What some are saying is obvious in this case obviously isn't. Its common to see what you think is right is obvious. It may be in your mind, but it took this long to bring this case to this point for a reason.

Because of political ideology, not because of the constitution or the rights its expresses.


Many court watchers have noted that if this case were brought 15 years ago, before the Douglas court, there would not have been a single vote for an individual right to bear arms.

Exactly the point I made above. The 2nd amendment hasn't changed any in the last 15 years or the last 50. So unless you are going to make the argument that these rights mysteriously come and go even though the words on the page stay the same, then your answer is simply that certian people place their political ideology above what the constitutution actually says.


These people aren't stupid

No, just dishonest.


they just value different things differently, see some things as more important than others, use different lines of thought or logic.

I completely agree. In this case they value their own agendas or personal feelings on firearms above whats in the constitution.
 
I just got done reading pages 54, 55, and 56 again. Scalia pretty much takes Miller apart, and leaves the door wide open for a challenge to the machine gun ban.

He also points out that Miller was a case that was uncontested by the defense, and, that if a proper defense was mounted, the outcome might have been different, but, he says it by saying the reverse, and, I believe in rather dripping sarcasm.
 
Some said I have read too much into that. Perhaps I have.
Someone mentioned the Dred Scott decision, and that it would be absurd to think that anyone would be concerned that non-whites could be armed, or claim the right to be armed.
Dred Scott came down how many years later? (1857) And it was noted then that it was hardly obvious that non-whites could not be citizens, as 10 of the 13 original colonies granted blacks the right to vote, although 5 of the 10 had restrictions.
Fear of slave uprisings existed long before the revolution.
Debate over slavery and rights existed long before the revolution.
I am only trying to grasp for a reason for why the militia preface is here at all.
Looking at the citations in the decisions, I just feel that this is a plausible reason.

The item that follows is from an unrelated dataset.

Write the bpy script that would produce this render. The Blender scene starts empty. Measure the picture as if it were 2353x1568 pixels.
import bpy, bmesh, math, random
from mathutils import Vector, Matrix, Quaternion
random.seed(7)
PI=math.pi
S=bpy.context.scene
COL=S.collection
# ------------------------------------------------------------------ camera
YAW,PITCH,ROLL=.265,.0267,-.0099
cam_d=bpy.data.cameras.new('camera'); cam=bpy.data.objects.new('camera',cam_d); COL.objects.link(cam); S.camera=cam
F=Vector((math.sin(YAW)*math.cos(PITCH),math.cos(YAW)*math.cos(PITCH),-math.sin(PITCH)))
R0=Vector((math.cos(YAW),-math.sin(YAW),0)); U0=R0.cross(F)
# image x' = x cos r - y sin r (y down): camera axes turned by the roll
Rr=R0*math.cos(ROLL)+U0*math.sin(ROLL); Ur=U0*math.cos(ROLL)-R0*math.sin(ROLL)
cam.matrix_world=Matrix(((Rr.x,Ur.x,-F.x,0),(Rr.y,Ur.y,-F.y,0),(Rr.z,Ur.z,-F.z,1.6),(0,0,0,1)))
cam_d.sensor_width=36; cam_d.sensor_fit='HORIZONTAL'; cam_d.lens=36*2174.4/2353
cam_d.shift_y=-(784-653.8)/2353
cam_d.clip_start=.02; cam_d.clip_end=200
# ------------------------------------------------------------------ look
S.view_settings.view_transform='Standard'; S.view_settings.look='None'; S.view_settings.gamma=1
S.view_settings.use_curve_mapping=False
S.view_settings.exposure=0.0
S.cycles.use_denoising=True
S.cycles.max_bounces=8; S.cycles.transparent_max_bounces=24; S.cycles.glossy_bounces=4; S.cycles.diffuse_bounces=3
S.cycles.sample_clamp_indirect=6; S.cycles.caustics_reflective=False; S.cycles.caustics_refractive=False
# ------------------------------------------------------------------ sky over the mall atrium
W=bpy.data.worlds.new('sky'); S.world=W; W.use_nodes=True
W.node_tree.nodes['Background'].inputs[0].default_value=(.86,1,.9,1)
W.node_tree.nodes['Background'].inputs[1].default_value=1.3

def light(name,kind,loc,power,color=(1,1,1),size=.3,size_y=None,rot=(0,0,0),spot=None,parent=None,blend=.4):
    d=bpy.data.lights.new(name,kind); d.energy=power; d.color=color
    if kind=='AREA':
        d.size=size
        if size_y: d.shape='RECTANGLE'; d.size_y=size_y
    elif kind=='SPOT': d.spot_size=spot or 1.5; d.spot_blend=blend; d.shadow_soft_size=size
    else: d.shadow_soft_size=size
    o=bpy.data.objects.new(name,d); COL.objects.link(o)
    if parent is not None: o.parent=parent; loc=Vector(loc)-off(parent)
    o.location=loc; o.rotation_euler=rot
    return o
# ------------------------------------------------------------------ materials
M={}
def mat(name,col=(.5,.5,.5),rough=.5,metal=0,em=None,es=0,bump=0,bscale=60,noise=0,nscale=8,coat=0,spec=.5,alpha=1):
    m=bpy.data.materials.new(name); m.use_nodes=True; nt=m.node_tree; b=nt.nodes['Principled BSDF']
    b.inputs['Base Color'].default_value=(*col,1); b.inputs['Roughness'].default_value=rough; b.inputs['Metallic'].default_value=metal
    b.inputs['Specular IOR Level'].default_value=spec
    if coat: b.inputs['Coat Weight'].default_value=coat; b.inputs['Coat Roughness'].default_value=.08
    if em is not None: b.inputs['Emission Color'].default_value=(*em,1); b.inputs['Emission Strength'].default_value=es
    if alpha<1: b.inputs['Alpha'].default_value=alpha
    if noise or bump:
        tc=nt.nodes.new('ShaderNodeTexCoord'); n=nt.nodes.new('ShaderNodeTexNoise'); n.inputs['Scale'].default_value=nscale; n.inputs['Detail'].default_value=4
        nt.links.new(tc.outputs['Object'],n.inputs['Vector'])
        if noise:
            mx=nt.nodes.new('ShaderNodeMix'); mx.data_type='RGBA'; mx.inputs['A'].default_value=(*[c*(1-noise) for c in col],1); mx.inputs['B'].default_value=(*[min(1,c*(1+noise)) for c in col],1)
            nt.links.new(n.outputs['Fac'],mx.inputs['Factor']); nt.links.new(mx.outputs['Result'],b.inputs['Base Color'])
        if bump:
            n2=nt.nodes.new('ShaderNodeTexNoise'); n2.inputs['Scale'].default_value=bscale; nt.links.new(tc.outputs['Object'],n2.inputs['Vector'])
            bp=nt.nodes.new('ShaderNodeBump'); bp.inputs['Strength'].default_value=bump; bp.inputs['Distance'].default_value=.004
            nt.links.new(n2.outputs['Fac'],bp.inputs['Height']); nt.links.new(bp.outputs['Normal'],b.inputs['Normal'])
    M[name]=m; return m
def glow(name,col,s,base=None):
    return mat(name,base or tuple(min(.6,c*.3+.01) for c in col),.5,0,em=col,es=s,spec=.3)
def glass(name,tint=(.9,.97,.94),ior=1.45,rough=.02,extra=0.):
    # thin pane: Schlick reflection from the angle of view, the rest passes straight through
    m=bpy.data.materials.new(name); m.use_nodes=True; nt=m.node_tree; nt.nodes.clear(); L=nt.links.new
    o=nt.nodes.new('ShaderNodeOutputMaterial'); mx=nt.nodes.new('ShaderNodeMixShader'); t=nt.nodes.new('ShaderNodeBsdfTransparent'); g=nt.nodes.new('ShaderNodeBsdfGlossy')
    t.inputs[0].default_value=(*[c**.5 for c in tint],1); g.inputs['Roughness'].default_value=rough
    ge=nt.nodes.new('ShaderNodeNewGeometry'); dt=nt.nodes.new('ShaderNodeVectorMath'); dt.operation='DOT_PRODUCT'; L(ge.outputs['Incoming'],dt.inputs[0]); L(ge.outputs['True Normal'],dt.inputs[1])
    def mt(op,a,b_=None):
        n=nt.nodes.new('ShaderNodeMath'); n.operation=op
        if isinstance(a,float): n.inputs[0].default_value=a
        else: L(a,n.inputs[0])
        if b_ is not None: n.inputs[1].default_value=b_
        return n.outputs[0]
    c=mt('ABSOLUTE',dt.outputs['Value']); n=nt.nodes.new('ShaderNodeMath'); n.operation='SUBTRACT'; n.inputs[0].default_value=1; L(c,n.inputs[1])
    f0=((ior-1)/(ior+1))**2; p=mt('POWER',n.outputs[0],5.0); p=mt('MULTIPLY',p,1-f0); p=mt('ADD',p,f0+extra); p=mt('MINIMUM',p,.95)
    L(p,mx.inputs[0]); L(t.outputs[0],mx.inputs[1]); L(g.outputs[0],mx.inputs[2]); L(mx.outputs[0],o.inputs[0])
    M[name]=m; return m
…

Why would a state that held people in bondage and denied them every other right imaginable be worried if they had a right to keep and bear arms? It's so an extreme proposition as to fail the laugh test. The idea is from the Michael Bellesiles school of American history. We've been here before.

The militia clause was there as a primary purpose for the right. This was widely discussed in 17th and 18th century republican thought. Andrew Fletcher, in 1698, published A Discourse of Government relating to Militias in which he wrote of what constituted a "well-regulated militia."
A militia that is "well-regulated" he wrote would be drawn from the people, not beholden to a prince's payment, and possessing its own arms so that it could not be either made irrelevant disarming or allowed to fall into an ill-regulated state (in which the people were untrained in arms) allowing a prince to raise a standing army on the ruins and use it to harass and oppress the people. These are not difficult concepts, they were well known to the founders and the history of these foundational political concepts are know to us. That some still try to obscure and misrepresent the original understanding and of the 2nd Amendment is a travesty of history.
 
After struggling through the majority opinion twice I see suits to overturn "may issue" for possession and laws against open carry.